O velho e perigoso mundo de Trump
Existe uma franja da direita que vislumbra algum método em Donald Trump e na forma como exerce o seu poder. Em vez de analisá-lo por aquilo que demonstra no cargo, sustentam que além de ter mudado os tempos, domina-os e vai ao encontro deles. Dia após dia, um novo pedaço desta teoria cai por terra. Hoje, mais do que nunca.
Se é certo que alguma da política mudou (inegável) radicalmente para pior – the perks of momentary influence that come with the US presidency – e que surgiram outros líderes de estripe parecida no mundo ocidental, parece-me que esse facto não acarreta a solidez estratégica ou duradoura que julgam. O caos nada tem a ver com qualquer ideia maior a médio ou longo prazo e não se pode confundir a ascensão da extrema-direita e o exercício do poder da atual administração americana. Uma coisa completamente diferente é o que adveio da própria eleição de Trump.
A economia que cresce em períodos cíclicos como o de hoje, não chega para esconder as fragilidades do presidente mais desastroso e perigoso da história norte-americana. Aliás, essas nunca estiveram tão expostas através do impeachment e sem retorno possível. Como se não bastasse, esta última manobra que ditou a morte do general iraniano Soleimani em Bagdad. Até ontem, tinham-se poupado em grande parte na política externa, retraindo-se, o que levou muitos a considerar que a bem ou mal, tínhamos uns EUA de índole completamente distinto (já havia sinais com Obama) e mais virado sobre si mesmo no plano das relações internacionais. Apesar de tudo, a guerra comercial com a China sempre foi bem vista tanto pelos republicanos, como pelos democratas americanos.
O mesmo não se passará em relação a este ataque pouco pensado. Além da gravidade pelos milhares de americanos no Iraque e Irão que em território inimigo são deixados à sua sorte, a União Europeia, tratada como tudo menos aliada em relação à Síria, não se deverá manifestar como grande apoiante de um ataque que viola o direito internacional. Rússia? Basta ter ouvido a reação oficial com a forte sustentação do perigo que esta morte acarreta pelo peso de Soleimani no Médio Oriente. China? Nem que se apagasse os últimos anos das relações entre os dois países. Talvez um apatetado radical como Bolsonaro se posicione solidamente ao lado dos EUA, mas esse tem tanto peso internacional hoje como o presidente de Andorra.
Mesmo com uma provável nova eleição em novembro, reforçada através deste ressuscitar da guerra entre o bem e o mal para consumo interno, nada absolverá o tremendo erro histórico que é Trump e que só se tornará mais pesado com o tempo. Cativar ou manobrar eleitores revoltados e frustrados, fanatizando-os, é completamente diferente do exercício do poder depois de o ter feito.

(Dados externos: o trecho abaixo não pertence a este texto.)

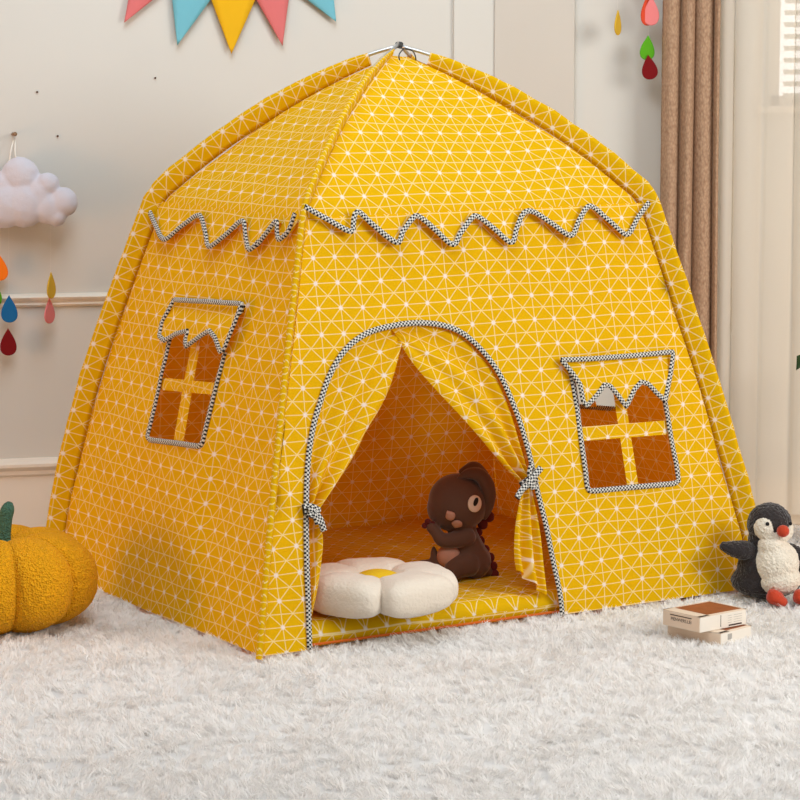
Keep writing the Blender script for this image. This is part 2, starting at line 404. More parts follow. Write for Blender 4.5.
def leg_path(sx, sy, fin):
    """corner pole path in tent frame, fin = how far inside the outer edge"""
    dl = Vector((sx*TW, sy*TD, 0)).normalized()
    pts = []
    for i in range(25):
        z = HS*.965*i/24; f = z/HS
        pts.append(Vector((sx*(TW+(tw-TW)*f), sy*(TD+(td-TD)*f), z)))
    p0 = pts[-1]; sh = Vector((sx*tw, sy*td, HS)); dtop = Vector((sx*tw, sy*td, 0))
    def arc(t):
        c = Vector((sx*tw*.52, sy*td*.52, 1.272)); e = Vector((0, 0, H)); return sh*(1-t)**2+c*2*t*(1-t)+e*t*t
    q = arc(.05)
    for i in range(1, 7):
        t = i/6; pts.append(p0*(1-t)**2+sh*2*t*(1-t)+q*t*t)
    for i in range(1, 25): pts.append(arc(.05+.95*i/24))
    if fin:
        out = []
        for i, p in enumerate(pts):
            tg = (pts[min(i+1, len(pts)-1)]-pts[max(i-1, 0)]).normalized()
            inn = Vector((-dl.x, -dl.y, 0)) if i < 20 else None
            # in the vertical plane of the pole, perpendicular to it, pointing inwards
            side = tg.cross(Vector((dl.y, -dl.x, 0))).normalized()
            if side.dot(Vector((-dl.x, -dl.y, -1))) < 0: side = -side
            k = fin*(1-.55*max(0, (i-40)/(len(pts)-41))**1.5)
            out.append(p+side*k)
        pts = out
        # keep it on its own side of the axis
        pts = [p if (p.x*sx >= 0 and p.y*sy >= 0) else Vector((0, 0, p.z)) for p in pts]
    return pts
OUT = {(sx, sy): leg_path(sx, sy, 0) for sx in (-1, 1) for sy in (-1, 1)}
INN = {(sx, sy): leg_path(sx, sy, FINS((sx, sy))) for sx in (-1, 1) for sy in (-1, 1)}
def inn_at_z(c, z):
    P = INN[c]
    for a, b in zip(P, P[1:]):
        if a.z <= z <= b.z: return a.lerp(b, (z-a.z)/(b.z-a.z))
    return P[0].lerp(P[1], (z-P[0].z)/(P[1].z-P[0].z)) if z < P[0].z else P[-1].copy()
class Face:
    def __init__(s, cl, cr, name):
        s.cl, s.cr, s.name = cl, cr, name
        a, b, d = inn_at_z(cl, .02), inn_at_z(cr, .02), inn_at_z(cl, .80)
        s.ex = (b-a).normalized(); e = d-a; s.n = s.ex.cross(e).normalized(); s.ey = s.n.cross(s.ex)
        s.o = (a+b)/2; s.o = s.o-s.ey*(s.o.z/s.ey.z); s.seed = Vector((cl[0]*3.1, cl[1]*5.3, 1))
    def P(s, x, y, off=0, wr=True):
        p = s.o+s.ex*x+s.ey*y
        h = 0
        if wr:
            q = Vector((x*3.2, y*3.2, 0))+s.seed*9
            h = .010*(noise.noise(q))+.004*noise.noise(q*2.7)
            h += .004*math.sin((x*.6+y)*26+3*noise.noise(q*.7))*max(0, noise.noise(q*.8+Vector((3, 1, 0))))
            edge = min(1, max(0, min(abs(y), .95-y))/.06); h *= edge if edge > 0 else 0
        return warp(p+s.n*(off+h))
    def xy(s, px, py, off=0):
        tx, ty = px, py
        for _ in range(5):
            d = TMI.to_3x3() @ ray(tx, ty); o = TMI @ CAM; po = s.o+s.n*off
            h = o+d*((po-o).dot(s.n)/d.dot(s.n)); r = h-s.o; x, y = r.dot(s.ex), r.dot(s.ey)
            a, b = proj(TM @ s.P(x, y, off)); tx += px-a; ty += py-b
        return Vector((x, y))
    def half(s, y, side):
        z = y*s.ey.z; p = inn_at_z(s.cl if side < 0 else s.cr, max(z, .0)); return (p-s.o).dot(s.ex)
FRONT = Face((-1, -1), (1, -1), 'front'); RIGHTF = Face((1, -1), (1, 1), 'right')
BACK = Face((1, 1), (-1, 1), 'back'); LEFT = Face((-1, 1), (-1, -1), 'left')
def inside(p, poly):
    x, y = p; c = False; j = len(poly)-1
    for i in range(len(poly)):
        xi, yi = poly[i][0], poly[i][1]; xj, yj = poly[j][0], poly[j][1]
        if (yi > y) != (yj > y) and x < (xj-xi)*(y-yi)/(yj-yi+1e-15)+xi: c = not c
        j = i
    return c
def seg_d(p, poly):
    m = 9
    for a, b in zip(poly, poly[1:]+poly[:1]):
        d = b-a; t = max(0, min(1, (p-a).dot(d)/max(1e-12, d.dot(d)))); m = min(m, (a+d*t-p).length)
    return m
def sheet(face, outline, holes, off, step=.028, wr=True):
    """flat pattern piece, triangulated, laid on its face of the tent; UV = metres"""
    outline = [Vector(p) for p in outline]; holes = [[Vector(p) for p in h] for h in holes]
    V = []; E = []
    for poly in [outline]+holes:
        b = len(V); V += poly; E += [(b+i, b+(i+1) % len(poly)) for i in range(len(poly))]
    xs = [p.x for p in outline]; ys = [p.y for p in outline]
    y = min(ys)
    while y < max(ys):
        x = min(xs)
        while x < max(xs):
            p = Vector((x, y))
            if inside(p, outline) and seg_d(p, outline) > step*.4 and all(not inside(p, h) and seg_d(p, h) > step*.4 for h in holes): V.append(p)
            x += step
        y += step
    vs, es, fs, *_ = delaunay_2d_cdt(V, E, [], 0, 1e-6)
    bm = bmesh.new(); bv = [bm.verts.new(face.P(p.x, p.y, off(p) if callable(off) else off, wr)) for p in vs]
    uvl = bm.loops.layers.uv.new('UVMap')
    for f in fs:
        c = (vs[f[0]]+vs[f[1]]+vs[f[2]])/3
        if inside(c, outline) and not any(inside(c, h) for h in holes):
            try: nf = bm.faces.new([bv[i] for i in f])
            except ValueError: continue
            for l, i in zip(nf.loops, f): l[uvl].uv = vs[i]
    bmesh.ops.delete(bm, geom=[v for v in bm.verts if not v.link_faces], context='VERTS')
    return bm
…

Quantas vezes se retrocedeu tanto na história da América?
Pouco sobrará em termos evolutivos e sabe-se lá se o país, outrora um farol do ocidente, voltará algum dia a ser o que foi antes do atual presidente.
Ao ouvir e ler quem trabalhou ou lidou de perto com Trump e Pence (Bannon, Wolff, e tantos outros), sempre constatei que nada existe para além desse caos. Sobram as cinzas do fogo e a fúria que já só sobrevive sem qualquer causa ou fio condutor digna desse nome. Que outros líderes europeus tal como Macron saibam entender a fragilidade atual da presidência americana, com tendência para adensar-se cada vez mais e que joguem com isso, é um dos pontos cruciais para a afirmação da União Europeia nesta nova década. Uma afirmação tão necessária.
To be political or not to be at all.
Também isso pode ajudar a transformar rapidamente o que alguns veem como o suposto novo mundo, num já de si velho, e cada vez mais frágil e perigoso mundo de Trump.